Le peu d’intérêt que portent les habitants à leur section ainsi que les exemples d’abus (Pierre Couturier) qui se font sous couvert de pratiques collectives ancestrales (jeu de pouvoir au sein d’une section, agriculteur ne payant pas le prix juste pour l’usage des terres...) pourraient amener à penser que la propriété collective est une idée désuète. Pourtant certains exemples très actuels tendent à démontrer le contraire.
Pour répondre à des enjeux urgents qui s’opposent à des logiques politiques ou financières très fortes, la société civile s’organise parfois en utilisant la propriété collective.

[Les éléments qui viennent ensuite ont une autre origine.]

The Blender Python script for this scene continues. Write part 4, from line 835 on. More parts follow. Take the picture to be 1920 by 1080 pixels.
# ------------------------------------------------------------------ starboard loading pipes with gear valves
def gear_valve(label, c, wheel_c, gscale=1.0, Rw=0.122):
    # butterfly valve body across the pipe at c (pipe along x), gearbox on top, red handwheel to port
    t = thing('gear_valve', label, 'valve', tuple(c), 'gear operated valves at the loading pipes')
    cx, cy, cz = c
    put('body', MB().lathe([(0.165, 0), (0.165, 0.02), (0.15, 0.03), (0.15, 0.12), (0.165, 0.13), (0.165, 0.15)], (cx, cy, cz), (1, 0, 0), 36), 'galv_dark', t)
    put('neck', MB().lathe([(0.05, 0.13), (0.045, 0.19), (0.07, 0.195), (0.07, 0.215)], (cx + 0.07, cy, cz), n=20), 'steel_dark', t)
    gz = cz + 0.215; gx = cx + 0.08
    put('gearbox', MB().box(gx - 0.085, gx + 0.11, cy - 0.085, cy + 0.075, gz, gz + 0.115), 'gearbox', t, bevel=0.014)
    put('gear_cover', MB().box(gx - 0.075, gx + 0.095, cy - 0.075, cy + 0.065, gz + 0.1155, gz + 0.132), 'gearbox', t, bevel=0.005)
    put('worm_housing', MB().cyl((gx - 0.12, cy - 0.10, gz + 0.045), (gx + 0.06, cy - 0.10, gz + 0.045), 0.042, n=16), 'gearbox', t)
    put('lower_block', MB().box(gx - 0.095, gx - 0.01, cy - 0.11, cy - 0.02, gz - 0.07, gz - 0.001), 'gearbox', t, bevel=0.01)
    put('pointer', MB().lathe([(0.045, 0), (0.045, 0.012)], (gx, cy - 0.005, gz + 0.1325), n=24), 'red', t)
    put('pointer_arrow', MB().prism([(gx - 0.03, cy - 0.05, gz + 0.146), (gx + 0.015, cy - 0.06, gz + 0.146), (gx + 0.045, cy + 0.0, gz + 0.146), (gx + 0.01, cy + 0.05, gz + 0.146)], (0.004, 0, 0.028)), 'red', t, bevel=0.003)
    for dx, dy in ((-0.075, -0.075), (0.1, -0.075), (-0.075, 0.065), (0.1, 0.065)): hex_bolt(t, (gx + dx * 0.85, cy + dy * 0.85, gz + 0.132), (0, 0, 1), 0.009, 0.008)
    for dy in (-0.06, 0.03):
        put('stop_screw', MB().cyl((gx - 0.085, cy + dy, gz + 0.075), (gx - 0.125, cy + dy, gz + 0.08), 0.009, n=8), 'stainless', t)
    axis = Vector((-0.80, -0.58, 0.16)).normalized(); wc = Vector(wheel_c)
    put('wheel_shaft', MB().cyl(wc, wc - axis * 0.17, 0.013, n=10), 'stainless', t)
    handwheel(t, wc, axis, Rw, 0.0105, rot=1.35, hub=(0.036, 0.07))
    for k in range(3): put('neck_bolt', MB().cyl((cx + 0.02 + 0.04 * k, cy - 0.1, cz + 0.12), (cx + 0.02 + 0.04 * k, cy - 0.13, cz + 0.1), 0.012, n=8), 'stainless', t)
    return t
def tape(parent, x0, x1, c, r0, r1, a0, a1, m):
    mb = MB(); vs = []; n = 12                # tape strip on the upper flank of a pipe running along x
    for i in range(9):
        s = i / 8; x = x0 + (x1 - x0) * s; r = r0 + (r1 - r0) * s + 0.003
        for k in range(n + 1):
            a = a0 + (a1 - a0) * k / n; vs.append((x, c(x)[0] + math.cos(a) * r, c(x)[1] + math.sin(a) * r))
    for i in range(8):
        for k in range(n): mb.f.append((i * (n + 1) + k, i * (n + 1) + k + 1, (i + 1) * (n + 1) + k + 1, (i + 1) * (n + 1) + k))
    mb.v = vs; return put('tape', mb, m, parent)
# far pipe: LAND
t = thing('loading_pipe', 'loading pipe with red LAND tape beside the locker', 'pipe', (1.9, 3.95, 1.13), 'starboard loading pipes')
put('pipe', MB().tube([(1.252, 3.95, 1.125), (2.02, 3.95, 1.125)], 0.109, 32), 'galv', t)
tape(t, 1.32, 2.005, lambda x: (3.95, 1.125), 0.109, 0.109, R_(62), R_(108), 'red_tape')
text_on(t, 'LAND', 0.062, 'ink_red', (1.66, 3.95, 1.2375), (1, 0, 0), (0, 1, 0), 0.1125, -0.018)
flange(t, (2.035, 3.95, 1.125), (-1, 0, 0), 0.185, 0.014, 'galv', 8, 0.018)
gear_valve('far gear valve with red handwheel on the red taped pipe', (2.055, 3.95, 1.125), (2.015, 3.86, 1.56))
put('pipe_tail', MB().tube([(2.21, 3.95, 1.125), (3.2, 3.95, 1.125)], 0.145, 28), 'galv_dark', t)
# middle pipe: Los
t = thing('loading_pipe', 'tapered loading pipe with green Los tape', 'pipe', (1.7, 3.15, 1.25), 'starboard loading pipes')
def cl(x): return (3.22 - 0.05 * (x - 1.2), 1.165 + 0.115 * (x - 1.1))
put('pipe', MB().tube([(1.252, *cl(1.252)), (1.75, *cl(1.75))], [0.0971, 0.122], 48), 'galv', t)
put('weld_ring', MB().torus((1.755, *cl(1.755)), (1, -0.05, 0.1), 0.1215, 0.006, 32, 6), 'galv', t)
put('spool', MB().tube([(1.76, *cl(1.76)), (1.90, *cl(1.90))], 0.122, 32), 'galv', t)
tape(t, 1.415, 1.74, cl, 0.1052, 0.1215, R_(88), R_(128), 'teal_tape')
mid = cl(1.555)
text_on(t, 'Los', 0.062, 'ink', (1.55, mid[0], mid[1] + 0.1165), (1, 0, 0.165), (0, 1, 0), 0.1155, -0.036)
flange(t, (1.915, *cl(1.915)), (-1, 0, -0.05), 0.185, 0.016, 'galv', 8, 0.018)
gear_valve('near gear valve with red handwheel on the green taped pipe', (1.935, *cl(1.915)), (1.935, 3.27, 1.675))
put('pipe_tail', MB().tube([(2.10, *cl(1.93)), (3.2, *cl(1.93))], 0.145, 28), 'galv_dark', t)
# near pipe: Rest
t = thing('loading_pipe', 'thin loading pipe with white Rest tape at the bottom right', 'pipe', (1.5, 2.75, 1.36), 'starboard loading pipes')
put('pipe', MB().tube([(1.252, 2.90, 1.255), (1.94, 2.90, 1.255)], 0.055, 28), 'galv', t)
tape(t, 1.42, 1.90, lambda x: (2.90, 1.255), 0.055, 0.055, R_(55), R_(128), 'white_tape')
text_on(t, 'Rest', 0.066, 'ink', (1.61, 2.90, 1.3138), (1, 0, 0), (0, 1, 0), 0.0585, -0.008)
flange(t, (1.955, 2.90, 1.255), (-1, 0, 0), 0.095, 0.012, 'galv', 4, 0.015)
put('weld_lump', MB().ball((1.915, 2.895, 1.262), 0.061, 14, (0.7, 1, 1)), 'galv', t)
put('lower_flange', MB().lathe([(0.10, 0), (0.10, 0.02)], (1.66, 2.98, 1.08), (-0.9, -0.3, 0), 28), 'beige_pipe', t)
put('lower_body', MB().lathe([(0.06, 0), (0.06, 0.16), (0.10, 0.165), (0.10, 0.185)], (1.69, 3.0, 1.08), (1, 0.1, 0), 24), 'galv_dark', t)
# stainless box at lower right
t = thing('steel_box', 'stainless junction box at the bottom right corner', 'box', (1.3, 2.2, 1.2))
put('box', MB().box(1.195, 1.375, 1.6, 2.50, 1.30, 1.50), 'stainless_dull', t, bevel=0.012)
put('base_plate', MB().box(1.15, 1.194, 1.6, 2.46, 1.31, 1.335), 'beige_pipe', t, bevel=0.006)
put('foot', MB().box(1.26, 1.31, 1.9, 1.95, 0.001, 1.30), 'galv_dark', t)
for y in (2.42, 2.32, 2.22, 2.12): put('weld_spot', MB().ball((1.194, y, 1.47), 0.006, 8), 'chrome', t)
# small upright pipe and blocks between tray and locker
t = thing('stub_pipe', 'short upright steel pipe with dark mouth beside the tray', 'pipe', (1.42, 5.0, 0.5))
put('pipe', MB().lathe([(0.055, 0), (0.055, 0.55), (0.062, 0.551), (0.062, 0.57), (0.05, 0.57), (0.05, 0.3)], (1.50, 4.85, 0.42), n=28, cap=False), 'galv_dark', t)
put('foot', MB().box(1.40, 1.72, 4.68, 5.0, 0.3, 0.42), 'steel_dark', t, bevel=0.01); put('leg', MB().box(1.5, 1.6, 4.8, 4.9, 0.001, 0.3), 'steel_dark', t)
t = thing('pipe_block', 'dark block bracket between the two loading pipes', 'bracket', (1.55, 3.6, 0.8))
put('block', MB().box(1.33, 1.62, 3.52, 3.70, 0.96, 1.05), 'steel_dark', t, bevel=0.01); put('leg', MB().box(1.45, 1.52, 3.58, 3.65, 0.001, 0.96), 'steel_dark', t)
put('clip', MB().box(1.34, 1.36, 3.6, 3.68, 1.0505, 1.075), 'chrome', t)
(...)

L’intérêt de ceux qui s’engagent est bien souvent militant avant d’être économique.
Le groupement forestier pour la sauvegarde des feuillus du Morvan
Pour faire face à l’enrésinement du Morvan dont la principale conséquence et la fermeture des paysages et la diminution importante des boisements de feuillus, l’association Autun Morvan Ecologie a décidé en 2003 de créer un groupement forestier. Le but étant d’acquérir des parcelles qui se distinguent par une grande diversité arbustive (hêtre, chêne, charme, houx ...) et de démontrer qu’une gestion respectueuse de la forêt est possible et rentable.
Le capital nécessaire pour atteindre cet objectif a été réuni grâce à la prise de parts (150 euros chacune) par des personnes sensibles à ce projet et qui voyaient dans la propriété collective un moyen d’unir leurs forces et d’enrayer une tendance lourde. Aujourd’hui, le groupement forestier gère 140 hectares, ce qui lui permet d’avoir une position de propriétaire auprès des instances forestières.
La foncière Terre de Liens
Actuellement, pour un paysan, acheter des terres revient à s’endetter sur plusieurs générations. La spéculation sur le foncier empêche les agriculteurs de s’installer ou de transmettre leur ferme.
Pour faire face à ce constat, la Foncière Terre de Liens a été créé en 2006. Cet outil d’investissement solidaire collecte l’épargne auprès des citoyens, entreprises et associations pour acquérir du foncier agricole qu’elle louera ensuite à des paysans. La collecte d’épargne se fait par l’achat de part (100 euros chacune). Au final, les actionnaires de la Foncière sont collectivement propriétaires de fermes.
Ces deux exemples amènent à penser que la propriété collective n’a de sens aujourd’hui que si elle réunit les personnes autour d’idées fortes. D’où la nécessité pour que perdurent les sections, que leurs propriétaires soient porteurs d’idées fédératrices, qu’ils soient prêts à s’impliquer dans leur gestion, dans leur utilisation pour réaliser des projets pertinents à l’échelle de leur village, voire plus largement.
Les principales difficultés résident dans la capacité des villageois à faire preuve d’imagination, à s’organiser et à s’entendre pour définir un projet commun et se réapproprier l’usage de ces biens collectifs. Avec le temps, les marges de manoeuvres qui leurs sont autorisées se sont réduites, mais les jurisprudences et le fait que la section “reste un défi à l’ordre administratif” (P. Couturier) laisse imaginer que des choses sont encore possibles.